We try to strike a balance between steering students away from categories of articles where they're unlikely to have a good experience, and trying to help them understand how to edit collegially. In this case, Brianda has gone over the list of articles that students assigned themselves and suggested that they might want to drop certain topics, while also trying to provide extra support in the event students do run into problems.
Ian (Wiki Ed) (
talk) 22:15, 22 February 2024 (UTC)reply
Focusing my reply only on the following:
it isn't always clear up front what's disputed or controversial and what isn't
By "contentious" in my OP, I meant strictly: "article whose talk page has one of the (four, I think) contentious topics templates". If it has one of them, then it's contentious for the purposes of this discussion; if it doesn't, then it isn't. So students and instructors would have a way of determining it. Not yet ready for prime time is a template I'm working on which will detect this; e.g.:
Draft template examples here, but see below for dedicated "{{
Is contentious}}" template
(Don't worry about the icon; you can either embed it in an #if, or maybe I'll provide yes-no booleans later; also, this draft template may cease working or work differently at any time; it's still in development.) The point I wanted to make, though, is that "contentious" can be well-defined, if we want it to be, by associating it with presence/absence of Talk page templates.
Mathglot (
talk) 22:36, 22 February 2024 (UTC)reply
Ian, one approach that I think would be helpful to WikiEd staff when deciding whether or not to steer a student away is to look for whether or not there is a CTOP warning template, or edit notice, on the talk page. If there is such a warning already present for a given page, then it should probably be pretty close to automatic to tell the student and the instructor. --
Tryptofish (
talk) 23:03, 22 February 2024 (UTC)reply
Ian, I've written
Template:Is contentious which will detect this as a standalone template you can use, copy, or reengineer if you are using wiki ed dashboard software in a non-wikipedia environment:
Hope this helps.
Mathglot (
talk) 00:04, 23 February 2024 (UTC)reply
The reality is that student edits to these high-traffic, highly controversial articles are simply going to be reverted. Frankly it's a waste of both the student's and community's time to be assigning articles like
gender-critical feminism as Mathglot mentioned, whose student editor just got
predictably reverted instantly. An article which has already gone through lots of debate and consensus-making is not going to be the type of article which is accepting of the (typically lower quality) contributions from student editors.
Endwise (
talk) 00:03, 19 March 2024 (UTC)reply
I want to add that simply and predictably ending up reverted is a poor educational experience for the student. I realize that sometimes editors can be reluctant to say "no" to students or instructors about page choices, but we do the class no favor by having things go this way. (And I also want to add that editors should never hesitate to revert student edits that need to be reverted.) --
Tryptofish (
talk) 19:26, 19 March 2024 (UTC)reply
Possible unknown class
There's been a sudden influx of brand new accounts over at
Pesticide drift, a contentious topic.
[1]. The edits definitely have the look of coordinated class edits happening at once, but I'm not seeing any indication of an class dashboard, etc.
I only had a remove a
WP:MEDRS issue so far, but do any WikiEd folks know what class this may be? As mentioned in the section above, controversial topics are best avoided for class editing, and this is one we've frequently had issues with student editors in. Hopefully it's nothing for this one, but I thought I'd check in on this one now rather than later.
KoA (
talk) 18:44, 14 March 2024 (UTC)reply
These editors aren't affiliated with us, but if you do find out any contact information or name for the instructor, feel free to ping me and we can try to offer our support! --
LiAnna (Wiki Ed) (
talk) 21:04, 14 March 2024 (UTC)reply
Fashion/textiles class is back again (n+1)

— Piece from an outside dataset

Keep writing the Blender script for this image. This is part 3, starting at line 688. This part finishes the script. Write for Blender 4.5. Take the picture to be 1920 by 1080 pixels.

Ayup, just like clockwork,
Wikipedia:Education noticeboard/Archive 23#Surprise, another semester, another undeclared school project making a mess of fashion articles is ramping up with one-off uncited edits to a not-small pool of articles. They never discuss. They often don't ever make a second edit. They do not always hit the same articles, so protection is not very useful. But they often do hit the same articles, so better to leave them unprotected as a honeypot with a hair trigger? That's really a horrible non-solution. I'm fairly confident I know which school it is.
DMacks (
talk) 03:13, 22 March 2024 (UTC)reply
Block the entire class. I know it's an extreme solution, but I think we've hit the point where anything less will not be sufficient.
Primefac (
talk) 13:46, 22 March 2024 (UTC)reply
While I do support that, the past two semesters they have switched to mostly single-edit accounts. As if the assignment has become as lame as "make an edit to a WP article related to our class" or even "prove that WP is editable by anyone". Is there a set of IPs that can be blocked to help make a dent in it?
DMacks (
talk) 14:14, 22 March 2024 (UTC)reply
Jeez... if that's the case, we're almost running into meatbot territory... could probably justify a rangeblock based on that.
Primefac (
talk) 14:24, 22 March 2024 (UTC)reply
It is still on-going, and as usual oozing into more and different articles. One of them confirmed on-wiki that it is a class project and has a username with the string "CSULA" in it. That confirms the school I had in mind, consistent semester-to-semester.